A former nuncio to the United States acknowledged hearing rumors about the sexual misconduct of Archbishop Theodore McCarrick already in 1994.

Cardinal Agostino Cacciavillan, who served as pro-nuncio to the United States from 1990 to 1998, told Catholic News Service Oct. 29 that he received a phone call from a woman in the months preceding St. John Paul II's visit to the United States in 1995.

"I remember in 1994, during the preparation of the papal visit to New York, Newark and Baltimore," Cacciavillan said, "I received a telephone call" at the Apostolic Nunciature in Washington, D.C.
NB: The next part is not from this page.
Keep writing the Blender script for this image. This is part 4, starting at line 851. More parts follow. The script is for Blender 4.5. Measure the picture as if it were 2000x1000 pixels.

According to the 93-year-old retired papal diplomat, the caller feared there would be a "media scandal if the pope goes to Newark," McCarrick's diocese, because of "voices, voices [rumors] about McCarrick's behavior with seminarians."

"It was not a formal complaint, but the expression of a concern," he said.

Cacciavillan said that he took the matter to the then-archbishop of New York, Cardinal John O'Connor, because he was "the closest bishop. No one better than the archbishop of New York would know what was happening in the Archdiocese of Newark."

O'Connor carried out an "investigation, an inquiry," he said, and told the nuncio that "there was no obstacle to the visit of the pope to Newark."

Cacciavillan described O'Connor, who died in 2000, as a "very competent person," and the retired nuncio said he had no reason to doubt the reliability of O'Connor's inquiry.

Asked why he thought the phone call warranted an inquiry, Cacciavillan responded, "I thought it was something important."

Cacciavillan told CNS that while he encountered McCarrick frequently during the eight years he served as nuncio, he never spoke to McCarrick about the rumors nor did he report the rumors to the Vatican.

In fact, he said, the first time he spoke to any Vatican official about the rumors was Oct. 7 during a visit with Canadian Cardinal Marc Ouellet, prefect of the Congregation for Bishops. Earlier that day, the Canadian cardinal had released an open letter responding to allegations by Archbishop Carlo Maria Vigano, another former nuncio, that Pope Francis had known for years about McCarrick's behavior and had done nothing about it until accusations were made about him sexually abusing boys.

Interviewed in his Vatican apartment, Cacciavillan denied reports that he ordered McCarrick to sell his beach house in Sea Girt, New Jersey, the house where he allegedly brought groups of seminarians and would have one share a bed with him. McCarrick sold the house in 1997 while Cacciavillan was still nuncio.

Cacciavillan was not mentioned in the long statement Vigano published in August alleging that complaints about McCarrick were mishandled for years; the statement did, however, mention steps he claimed Cacciavillan's successors -- Archbishops Gabriel Montalvo and Pietro Sambi -- tried to take.

"The case of McCarrick came out especially after he was transferred to Washington" in late 2000 and after St. John Paul named him a cardinal in February 2001, Cacciavillan said.